Data
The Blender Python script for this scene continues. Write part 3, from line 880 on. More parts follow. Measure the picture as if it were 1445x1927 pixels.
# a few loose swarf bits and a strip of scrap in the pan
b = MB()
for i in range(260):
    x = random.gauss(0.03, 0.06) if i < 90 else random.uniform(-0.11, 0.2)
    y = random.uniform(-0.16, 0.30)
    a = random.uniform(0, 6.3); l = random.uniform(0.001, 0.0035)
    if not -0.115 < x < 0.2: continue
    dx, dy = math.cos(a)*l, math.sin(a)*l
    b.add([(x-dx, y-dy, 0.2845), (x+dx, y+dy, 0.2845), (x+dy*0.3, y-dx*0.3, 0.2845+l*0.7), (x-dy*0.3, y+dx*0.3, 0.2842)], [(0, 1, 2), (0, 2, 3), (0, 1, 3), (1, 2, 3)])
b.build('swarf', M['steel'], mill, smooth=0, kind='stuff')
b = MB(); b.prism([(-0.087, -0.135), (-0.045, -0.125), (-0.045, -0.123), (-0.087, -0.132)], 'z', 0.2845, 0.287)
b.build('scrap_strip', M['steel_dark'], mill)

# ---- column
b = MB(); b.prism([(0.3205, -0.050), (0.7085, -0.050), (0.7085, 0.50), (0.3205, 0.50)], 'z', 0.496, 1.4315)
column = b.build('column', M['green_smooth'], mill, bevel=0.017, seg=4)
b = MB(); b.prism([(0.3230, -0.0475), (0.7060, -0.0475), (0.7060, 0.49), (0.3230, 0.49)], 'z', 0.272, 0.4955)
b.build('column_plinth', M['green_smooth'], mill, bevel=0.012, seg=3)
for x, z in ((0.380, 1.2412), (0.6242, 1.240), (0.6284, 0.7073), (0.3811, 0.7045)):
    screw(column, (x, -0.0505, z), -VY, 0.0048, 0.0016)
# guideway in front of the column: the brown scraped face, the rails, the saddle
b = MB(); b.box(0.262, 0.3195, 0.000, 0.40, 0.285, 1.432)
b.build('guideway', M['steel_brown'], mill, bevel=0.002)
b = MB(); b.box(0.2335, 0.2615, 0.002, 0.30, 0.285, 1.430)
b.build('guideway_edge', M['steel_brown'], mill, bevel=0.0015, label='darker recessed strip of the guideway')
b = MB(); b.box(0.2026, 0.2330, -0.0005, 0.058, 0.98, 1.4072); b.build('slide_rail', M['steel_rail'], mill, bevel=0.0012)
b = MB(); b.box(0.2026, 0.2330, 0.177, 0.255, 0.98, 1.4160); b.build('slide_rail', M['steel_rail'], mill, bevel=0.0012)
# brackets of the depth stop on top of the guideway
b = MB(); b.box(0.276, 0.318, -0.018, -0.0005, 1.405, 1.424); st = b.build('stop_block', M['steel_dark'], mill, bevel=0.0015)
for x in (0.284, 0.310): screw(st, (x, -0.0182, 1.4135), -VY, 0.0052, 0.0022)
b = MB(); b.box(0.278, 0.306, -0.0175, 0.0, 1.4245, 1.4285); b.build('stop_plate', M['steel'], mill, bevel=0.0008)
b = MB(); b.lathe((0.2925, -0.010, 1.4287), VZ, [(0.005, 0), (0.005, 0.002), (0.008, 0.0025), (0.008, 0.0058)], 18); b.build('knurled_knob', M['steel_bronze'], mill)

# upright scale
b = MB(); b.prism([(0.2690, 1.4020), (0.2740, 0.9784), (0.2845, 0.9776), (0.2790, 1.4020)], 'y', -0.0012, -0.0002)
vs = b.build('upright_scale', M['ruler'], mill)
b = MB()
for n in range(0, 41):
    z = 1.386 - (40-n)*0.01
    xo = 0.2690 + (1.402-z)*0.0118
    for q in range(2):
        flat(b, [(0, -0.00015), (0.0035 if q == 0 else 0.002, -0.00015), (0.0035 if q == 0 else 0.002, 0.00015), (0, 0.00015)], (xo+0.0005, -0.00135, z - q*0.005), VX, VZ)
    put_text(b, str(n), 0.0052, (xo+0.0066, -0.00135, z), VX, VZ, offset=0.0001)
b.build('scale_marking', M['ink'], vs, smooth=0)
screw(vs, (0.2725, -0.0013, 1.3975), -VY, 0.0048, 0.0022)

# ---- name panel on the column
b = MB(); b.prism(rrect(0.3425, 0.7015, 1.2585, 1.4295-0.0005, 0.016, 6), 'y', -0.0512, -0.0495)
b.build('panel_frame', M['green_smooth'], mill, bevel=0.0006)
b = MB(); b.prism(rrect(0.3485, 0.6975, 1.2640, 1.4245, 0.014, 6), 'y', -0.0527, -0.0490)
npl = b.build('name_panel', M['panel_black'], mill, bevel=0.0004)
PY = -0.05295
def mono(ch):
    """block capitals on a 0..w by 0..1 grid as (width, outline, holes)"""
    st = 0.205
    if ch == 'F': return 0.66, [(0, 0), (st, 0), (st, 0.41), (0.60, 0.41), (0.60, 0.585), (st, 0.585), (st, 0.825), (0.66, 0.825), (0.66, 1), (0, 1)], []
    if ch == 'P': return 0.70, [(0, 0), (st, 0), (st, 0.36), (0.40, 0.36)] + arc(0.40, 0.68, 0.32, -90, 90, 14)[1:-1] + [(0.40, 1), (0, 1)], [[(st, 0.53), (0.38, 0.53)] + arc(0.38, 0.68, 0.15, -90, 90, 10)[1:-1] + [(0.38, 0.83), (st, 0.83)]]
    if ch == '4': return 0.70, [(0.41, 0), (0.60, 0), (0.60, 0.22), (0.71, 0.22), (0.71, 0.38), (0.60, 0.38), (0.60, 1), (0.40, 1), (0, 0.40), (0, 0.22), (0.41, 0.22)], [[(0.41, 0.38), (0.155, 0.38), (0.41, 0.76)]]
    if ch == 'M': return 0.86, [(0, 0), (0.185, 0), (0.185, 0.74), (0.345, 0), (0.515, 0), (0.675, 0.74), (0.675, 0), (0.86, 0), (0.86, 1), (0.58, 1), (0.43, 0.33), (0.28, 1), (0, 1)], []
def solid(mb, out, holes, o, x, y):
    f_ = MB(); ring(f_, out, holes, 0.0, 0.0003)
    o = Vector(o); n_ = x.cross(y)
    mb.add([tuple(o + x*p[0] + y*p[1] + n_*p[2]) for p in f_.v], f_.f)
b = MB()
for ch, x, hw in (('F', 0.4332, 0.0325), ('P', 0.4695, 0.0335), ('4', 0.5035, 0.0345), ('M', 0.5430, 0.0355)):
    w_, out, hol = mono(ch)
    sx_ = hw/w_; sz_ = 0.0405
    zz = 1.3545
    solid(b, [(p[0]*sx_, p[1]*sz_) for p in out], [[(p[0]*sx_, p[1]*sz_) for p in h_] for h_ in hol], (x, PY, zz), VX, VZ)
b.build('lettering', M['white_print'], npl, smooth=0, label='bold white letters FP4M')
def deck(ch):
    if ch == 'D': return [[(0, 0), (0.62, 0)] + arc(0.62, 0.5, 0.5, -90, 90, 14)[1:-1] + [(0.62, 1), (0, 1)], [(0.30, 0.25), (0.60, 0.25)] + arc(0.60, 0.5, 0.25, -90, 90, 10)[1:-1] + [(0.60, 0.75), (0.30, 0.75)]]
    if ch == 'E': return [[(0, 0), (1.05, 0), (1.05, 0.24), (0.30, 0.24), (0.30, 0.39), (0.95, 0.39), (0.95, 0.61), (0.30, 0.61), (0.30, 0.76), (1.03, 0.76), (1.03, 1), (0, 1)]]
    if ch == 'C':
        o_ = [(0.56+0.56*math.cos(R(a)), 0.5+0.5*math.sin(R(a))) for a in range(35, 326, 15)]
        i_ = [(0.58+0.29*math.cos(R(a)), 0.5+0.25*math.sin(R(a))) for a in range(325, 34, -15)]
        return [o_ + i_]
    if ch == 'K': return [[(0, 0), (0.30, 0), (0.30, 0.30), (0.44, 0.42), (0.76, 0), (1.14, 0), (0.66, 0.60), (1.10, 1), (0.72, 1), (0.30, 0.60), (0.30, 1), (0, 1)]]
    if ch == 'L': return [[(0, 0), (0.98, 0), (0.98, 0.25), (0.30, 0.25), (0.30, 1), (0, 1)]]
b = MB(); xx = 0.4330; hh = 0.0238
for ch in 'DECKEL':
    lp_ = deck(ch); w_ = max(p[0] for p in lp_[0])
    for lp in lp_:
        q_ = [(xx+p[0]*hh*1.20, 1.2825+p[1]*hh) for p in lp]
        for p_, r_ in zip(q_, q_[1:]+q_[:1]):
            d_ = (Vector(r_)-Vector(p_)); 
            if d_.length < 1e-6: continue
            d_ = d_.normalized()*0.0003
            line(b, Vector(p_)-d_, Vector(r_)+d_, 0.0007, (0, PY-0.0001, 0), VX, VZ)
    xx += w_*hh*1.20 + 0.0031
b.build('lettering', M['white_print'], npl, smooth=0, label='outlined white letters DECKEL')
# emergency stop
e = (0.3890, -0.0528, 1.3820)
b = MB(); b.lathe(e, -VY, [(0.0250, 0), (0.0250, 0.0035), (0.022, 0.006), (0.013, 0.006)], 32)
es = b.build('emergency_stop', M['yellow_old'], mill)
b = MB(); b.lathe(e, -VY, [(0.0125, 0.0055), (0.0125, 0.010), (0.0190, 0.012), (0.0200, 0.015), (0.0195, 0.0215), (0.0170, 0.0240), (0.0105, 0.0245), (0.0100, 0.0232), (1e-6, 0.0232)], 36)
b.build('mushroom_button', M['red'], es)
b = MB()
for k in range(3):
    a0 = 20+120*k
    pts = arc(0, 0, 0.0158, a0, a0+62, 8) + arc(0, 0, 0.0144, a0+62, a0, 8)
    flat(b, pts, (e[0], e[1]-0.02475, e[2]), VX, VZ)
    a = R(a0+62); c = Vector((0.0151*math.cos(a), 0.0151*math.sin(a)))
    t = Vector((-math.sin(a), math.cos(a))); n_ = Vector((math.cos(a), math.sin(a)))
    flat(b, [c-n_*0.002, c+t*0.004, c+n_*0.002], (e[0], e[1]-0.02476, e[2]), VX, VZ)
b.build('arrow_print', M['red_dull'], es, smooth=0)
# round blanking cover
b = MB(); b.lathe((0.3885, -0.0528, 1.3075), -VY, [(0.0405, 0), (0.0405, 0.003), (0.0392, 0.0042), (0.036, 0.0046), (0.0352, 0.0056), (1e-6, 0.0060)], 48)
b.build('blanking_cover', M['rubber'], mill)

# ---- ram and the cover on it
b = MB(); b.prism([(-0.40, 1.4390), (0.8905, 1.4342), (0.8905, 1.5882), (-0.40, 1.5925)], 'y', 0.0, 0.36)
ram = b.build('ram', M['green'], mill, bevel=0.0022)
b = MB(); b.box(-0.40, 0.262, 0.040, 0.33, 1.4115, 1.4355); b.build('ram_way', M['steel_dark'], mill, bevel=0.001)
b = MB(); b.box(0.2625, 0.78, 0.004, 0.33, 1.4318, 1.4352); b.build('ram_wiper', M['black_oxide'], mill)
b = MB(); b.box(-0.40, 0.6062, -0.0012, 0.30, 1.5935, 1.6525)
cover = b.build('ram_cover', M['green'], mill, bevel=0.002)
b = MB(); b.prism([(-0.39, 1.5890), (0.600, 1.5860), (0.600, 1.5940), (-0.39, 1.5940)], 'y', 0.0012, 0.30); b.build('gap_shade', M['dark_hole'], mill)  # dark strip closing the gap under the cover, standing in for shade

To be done
From the first line of the data through the line with "b.build('scrap_strip', M['steel_dark'], mill)", quote each line exactly and add nothing else.

Answer in full
The Blender Python script for this scene continues. Write part 3, from line 880 on. More parts follow. Measure the picture as if it were 1445x1927 pixels.
# a few loose swarf bits and a strip of scrap in the pan
b = MB()
for i in range(260):
    x = random.gauss(0.03, 0.06) if i < 90 else random.uniform(-0.11, 0.2)
    y = random.uniform(-0.16, 0.30)
    a = random.uniform(0, 6.3); l = random.uniform(0.001, 0.0035)
    if not -0.115 < x < 0.2: continue
    dx, dy = math.cos(a)*l, math.sin(a)*l
    b.add([(x-dx, y-dy, 0.2845), (x+dx, y+dy, 0.2845), (x+dy*0.3, y-dx*0.3, 0.2845+l*0.7), (x-dy*0.3, y+dx*0.3, 0.2842)], [(0, 1, 2), (0, 2, 3), (0, 1, 3), (1, 2, 3)])
b.build('swarf', M['steel'], mill, smooth=0, kind='stuff')
b = MB(); b.prism([(-0.087, -0.135), (-0.045, -0.125), (-0.045, -0.123), (-0.087, -0.132)], 'z', 0.2845, 0.287)
b.build('scrap_strip', M['steel_dark'], mill)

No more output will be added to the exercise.